Records with scene code:
start

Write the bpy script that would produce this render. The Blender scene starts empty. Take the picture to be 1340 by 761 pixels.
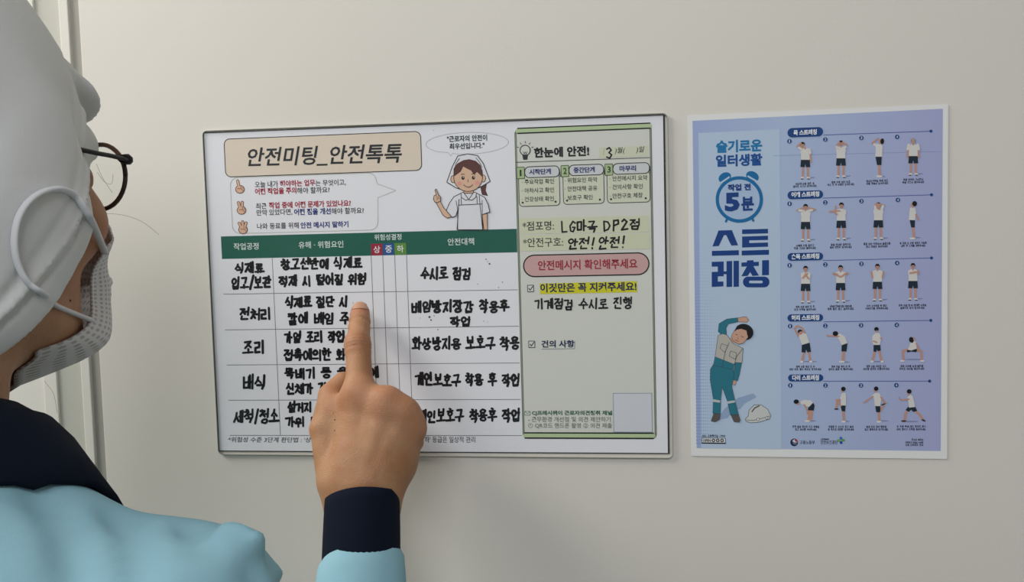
import bpy, math, random
import numpy as np
from mathutils import Vector, Matrix, Euler
random.seed(7)
C = bpy.context.scene.collection
SC = bpy.context.scene

# ------------------------------------------------------------------ camera, light, exposure
CAM = np.array([0.1971, -0.879, 1.516])
YAW, PITCH, ROLL, FPX = 0.1396, -0.0763, 0.0279, 1300.0
def cam_rot():
    cy, sy = math.cos(YAW), math.sin(YAW); cp, sp = math.cos(PITCH), math.sin(PITCH); cr, sr = math.cos(ROLL), math.sin(ROLL)
    Rz = np.array([[cy, -sy, 0], [sy, cy, 0], [0, 0, 1]])
    Rx = np.array([[1, 0, 0], [0, cp, -sp], [0, sp, cp]])
    Ry = np.array([[cr, 0, sr], [0, 1, 0], [-sr, 0, cr]])
    return Rz @ Rx @ Ry
RC = cam_rot()
cd = bpy.data.cameras.new('camera'); cam = bpy.data.objects.new('camera', cd); C.objects.link(cam)
cd.sensor_width = 36; cd.lens = 36 * FPX / 1340; cd.clip_start = 0.02; cd.clip_end = 50
m = Matrix.Identity(4)
for r in range(3):
    m[r][0] = RC[r, 0]; m[r][1] = RC[r, 2]; m[r][2] = -RC[r, 1]; m[r][3] = CAM[r]
cam.matrix_world = m
SC.camera = cam

w = bpy.data.worlds.new('room_light'); SC.world = w; w.use_nodes = True
w.node_tree.nodes['Background'].inputs[0].default_value = (0.93, 0.96, 1.0, 1)
w.node_tree.nodes['Background'].inputs[1].default_value = 0.25

def area(name, loc, target, sx, sy, power, col):
    l = bpy.data.lights.new(name, 'AREA'); l.shape = 'RECTANGLE'; l.size = sx; l.size_y = sy; l.energy = power; l.color = col
    o = bpy.data.objects.new(name, l); C.objects.link(o); o.location = loc
    o.rotation_euler = (Vector(target) - Vector(loc)).to_track_quat('-Z', 'Y').to_euler(); return o
area('ceiling_panel_light', (-1.25, -0.42, 2.5), (-0.45, -0.12, 1.2), 1.1, 0.45, 30, (1.0, 0.97, 0.915))
area('ceiling_panel_light', (0.1, -2.1, 2.6), (0.5, -0.9, 0.6), 1.2, 0.6, 22, (0.97, 0.98, 1.0))
SC.view_settings.view_transform = 'Standard'; SC.view_settings.look = 'None'
SC.view_settings.exposure = 0.0; SC.view_settings.gamma = 1.0; SC.view_settings.use_curve_mapping = False

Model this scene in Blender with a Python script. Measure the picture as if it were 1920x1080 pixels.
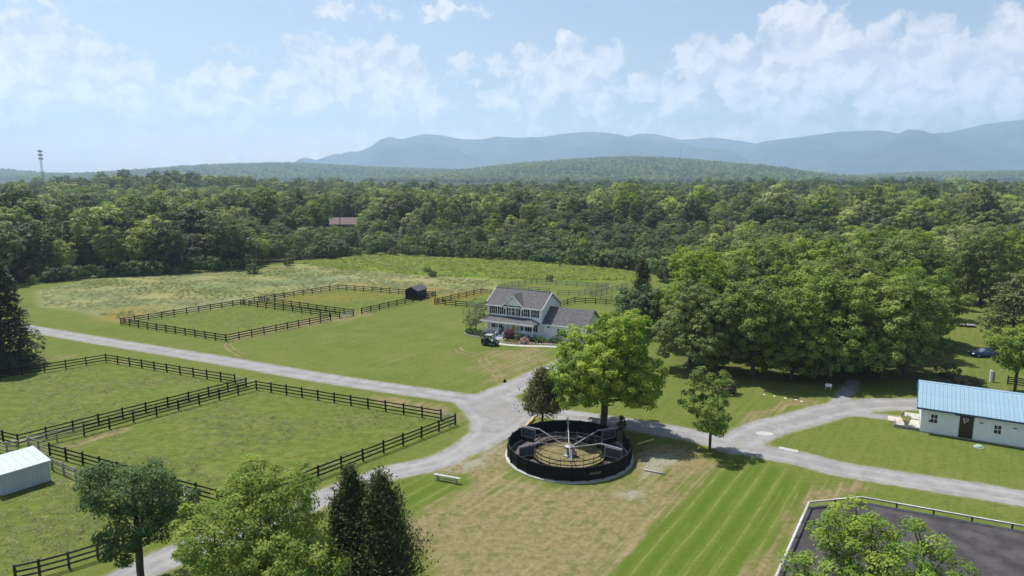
import bpy, bmesh, math, random
import numpy as np
from mathutils import Vector, Matrix

for o in list(bpy.data.objects):
    bpy.data.objects.remove(o)
SC = bpy.context.scene
COL = SC.collection
R = math.radians

# ------------------------------------------------------------------ camera
CAM_H = 30.0
PITCH = R(9.5)
FPX = 1280.0
cam_d = bpy.data.cameras.new('camera')
cam_d.lens = 24.0
cam_d.sensor_width = 36.0
cam_d.clip_start = 0.5
cam_d.clip_end = 60000.0
cam = bpy.data.objects.new('camera', cam_d)
COL.objects.link(cam)
cam.location = (0, 0, CAM_H)
cam.rotation_euler = (math.pi / 2 - PITCH, 0, 0)
SC.camera = cam

# ------------------------------------------------------------------ sun, sky, exposure
SUN_EL = R(63)
SUN_H = Vector((-0.73, 0.68)).normalized()          # horizontal direction towards the sun
sun_dir = Vector((SUN_H.x * math.cos(SUN_EL), SUN_H.y * math.cos(SUN_EL), math.sin(SUN_EL)))
sun_d = bpy.data.lights.new('sun', 'SUN')
sun_d.energy = 5.0
sun_d.angle = R(0.53)
sun_d.color = (1.0, 0.96, 0.90)
sun = bpy.data.objects.new('sun', sun_d)
COL.objects.link(sun)
sun.rotation_euler = sun_dir.to_track_quat('Z', 'Y').to_euler()
sun.location = (-60, 60, 120)

SC.view_settings.view_transform = 'Standard'
SC.view_settings.look = 'None'
SC.view_settings.exposure = 0.45
SC.view_settings.gamma = 1.0
SC.view_settings.use_curve_mapping = False
SC.render.engine = 'CYCLES'
cy = SC.cycles
cy.max_bounces = 5
cy.diffuse_bounces = 3
cy.glossy_bounces = 2
cy.transmission_bounces = 2
cy.volume_bounces = 2
cy.transparent_max_bounces = 6
cy.use_adaptive_sampling = True
cy.adaptive_threshold = 0.02
cy.use_denoising = True
cy.caustics_reflective = False
cy.caustics_refractive = False

class NB:
    """tiny node-tree builder"""
    def __init__(self, nt):
        self.nt = nt; self.x = 0
    def n(self, t, **kw):
        nd = self.nt.nodes.new(t)
        for k, v in kw.items():
            setattr(nd, k, v)
        self.x += 1
        nd.location = (self.x * 40, 0)
        return nd
    def link(self, a, b):
        self.nt.links.new(a, b)
    def set(self, sock, v):
        if isinstance(v, bpy.types.NodeSocket):
            self.link(v, sock)
        else:
            if sock.type == 'RGBA' and len(v) == 3:
                v = (*v, 1)
            sock.default_value = v
    def math(self, op, a, b=None, c=None, clamp=False):
        nd = self.n('ShaderNodeMath', operation=op, use_clamp=clamp)
        self.set(nd.inputs[0], a)
        if b is not None: self.set(nd.inputs[1], b)
        if c is not None: self.set(nd.inputs[2], c)
        return nd.outputs[0]
    def vmath(self, op, a, b=None, out=0):
        nd = self.n('ShaderNodeVectorMath', operation=op)
        self.set(nd.inputs[0], a)
        if b is not None: self.set(nd.inputs[1], b)
        return nd.outputs[out]
    def noise(self, vec, scale, detail=4, rough=0.55, dist=0.0, dim='3D', col=False):
        nd = self.n('ShaderNodeTexNoise', noise_dimensions=dim)
        if vec is not None: self.set(nd.inputs['Vector'], vec)
        nd.inputs['Scale'].default_value = scale
        nd.inputs['Detail'].default_value = detail
        nd.inputs['Roughness'].default_value = rough
        nd.inputs['Distortion'].default_value = dist
        return nd.outputs['Color' if col else 'Fac']
    def mixc(self, f, a, b, blend='MIX'):
        nd = self.n('ShaderNodeMix', data_type='RGBA', blend_type=blend)
        self.set(nd.inputs[0], f); self.set(nd.inputs[6], a); self.set(nd.inputs[7], b)
        return nd.outputs[2]
    def ramp(self, f, lo, hi, a=0.0, b=1.0, smooth=True):
        nd = self.n('ShaderNodeMapRange', interpolation_type='SMOOTHSTEP' if smooth else 'LINEAR')
        self.set(nd.inputs[0], f); self.set(nd.inputs[1], lo); self.set(nd.inputs[2], hi)
        self.set(nd.inputs[3], a); self.set(nd.inputs[4], b)
        return nd.outputs[0]
    def attr(self, name):
        return self.n('ShaderNodeAttribute', attribute_name=name).outputs['Fac']

def px_dir(px, py):
    cx = (px - 960) / FPX; cyy = (540 - py) / FPX
    f = Vector((0, math.cos(PITCH), -math.sin(PITCH))); u = Vector((0, math.sin(PITCH), math.cos(PITCH)))
    return f + Vector((cx, 0, 0)) + u * cyy
def G(px, py, z=0.0):
    """survey point: where the sight line of a photo pixel meets the level z"""
    d = px_dir(px, py)
    t = (z - CAM_H) / d.z
    return Vector((d.x * t, d.y * t, z))
def azel(px, py):
    d = px_dir(px, py).normalized()
    return math.atan2(d.x, d.y), math.asin(d.z)

world = bpy.data.worlds.new('World')
SC.world = world
world.use_nodes = True
wnt = world.node_tree
wnt.nodes.clear()
W = NB(wnt)
SKY_STRENGTH = 0.104
sky = W.n('ShaderNodeTexSky', sky_type='NISHITA')
sky.sun_disc = False
sky.sun_elevation = SUN_EL
sky.sun_rotation = math.atan2(SUN_H.x, SUN_H.y)
sky.air_density = 1.0
sky.dust_density = 0.8
sky.ozone_density = 1.0
tc = W.n('ShaderNodeTexCoord').outputs['Generated']
sep = W.n('ShaderNodeSeparateXYZ'); W.link(tc, sep.inputs[0])
az = W.math('ARCTAN2', sep.outputs[0], sep.outputs[1])
el = W.math('ARCSINE', sep.outputs[2])
comb = W.n('ShaderNodeCombineXYZ')
W.link(az, comb.inputs[0]); W.link(el, comb.inputs[1])
uv = comb.outputs[0]
# billowing warp of the cloud coordinates
w1 = W.vmath('SUBTRACT', W.noise(uv, 14, 3, 0.6, col=True), (0.5, 0.5, 0.5))
w2 = W.vmath('SUBTRACT', W.noise(uv, 55, 4, 0.65, col=True), (0.5, 0.5, 0.5))
sc1 = W.vmath('MULTIPLY', w1, (0.050, 0.036, 0)); sc2 = W.vmath('MULTIPLY', w2, (0.024, 0.022, 0))
uvw = W.vmath('ADD', W.vmath('ADD', uv, sc1), sc2)
# cumulus heads seen in the photograph: photo x, y, half width, half height, density
HEADS = [(70,110,75,55,0.8),(40,150,90,60,0.434),(190,165,75,50,0.7),(235,185,85,38,0.465),(330,205,110,45,0.341),(20,215,80,40,0.5),(420,215,80,40,0.45),
 (425,145,38,28,0.85),(465,130,20,12,0.6),(560,80,34,15,0.6),(430,92,26,9,0.4),(620,122,42,28,0.85),(560,150,60,40,0.6),(715,130,62,45,0.95),(660,165,110,45,0.465),(745,170,80,45,0.7),
 (780,215,120,40,0.31),(560,215,110,30,0.248),(865,113,18,11,0.6),(938,128,26,16,0.6),(895,157,16,9,0.4),(730,18,95,14,0.279),(640,22,60,7,0.35),(840,15,60,8,0.3),
 (1058,75,18,14,0.85),(1000,118,34,26,0.85),(1045,150,70,45,0.8),(1100,125,46,32,0.85),(1140,105,30,24,0.7),(940,185,40,22,0.7),(1000,190,90,38,0.403),(1195,170,32,20,0.8),(1120,185,90,38,0.341),
 (1290,105,30,20,0.85),(1330,125,60,36,0.9),(1385,100,34,30,0.85),(1440,120,60,34,0.9),(1500,50,44,36,1),(1540,75,56,36,1),(1480,42,34,26,0.9),(1560,45,34,26,0.8),(1530,120,70,40,0.9),
 (1620,100,52,34,0.95),(1600,140,80,44,0.9),(1420,160,100,45,0.465),(1270,180,36,24,0.75),(1400,190,40,20,0.6),(1490,195,44,32,0.8),(1480,205,60,30,0.6),(1550,200,90,36,0.372),
 (1762,75,36,28,1),(1755,105,40,38,1),(1720,145,54,34,0.9),(1800,150,70,34,0.6),(1890,60,40,28,1),(1850,100,60,32,1),(1910,90,60,42,1),(1870,140,90,40,0.558),(1790,195,110,34,0.372),
 (1680,190,100,34,0.372),(1900,190,80,36,0.6),(1300,215,140,30,0.279),(1050,225,160,30,0.248),(760,255,160,30,0.155),(300,255,200,30,0.0744),(100,265,160,26,0.062),(1500,232,220,26,0.31)]
acc = None
for (hx, hy, hw, hh, am) in HEADS:
    a0, e0 = azel(hx, hy)
    dlt = W.vmath('MULTIPLY', W.vmath('SUBTRACT', uvw, (a0, e0, 0)), (FPX / hw / 1.25, FPX / hh / 1.25, 0))
    ln = W.vmath('LENGTH', dlt, out=1)
    v = W.math('MULTIPLY', W.math('SUBTRACT', 1.25, ln), am)
    acc = v if acc is None else W.math('SMOOTH_MAX', acc, v, 0.22)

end

*Problem:* Lines containing the string "picture" are to be selected and copied.

*Full solution:*
Write the bpy script that would produce this render. The Blender scene starts empty. Take the picture to be 1340 by 761 pixels.
Model this scene in Blender with a Python script. Measure the picture as if it were 1920x1080 pixels.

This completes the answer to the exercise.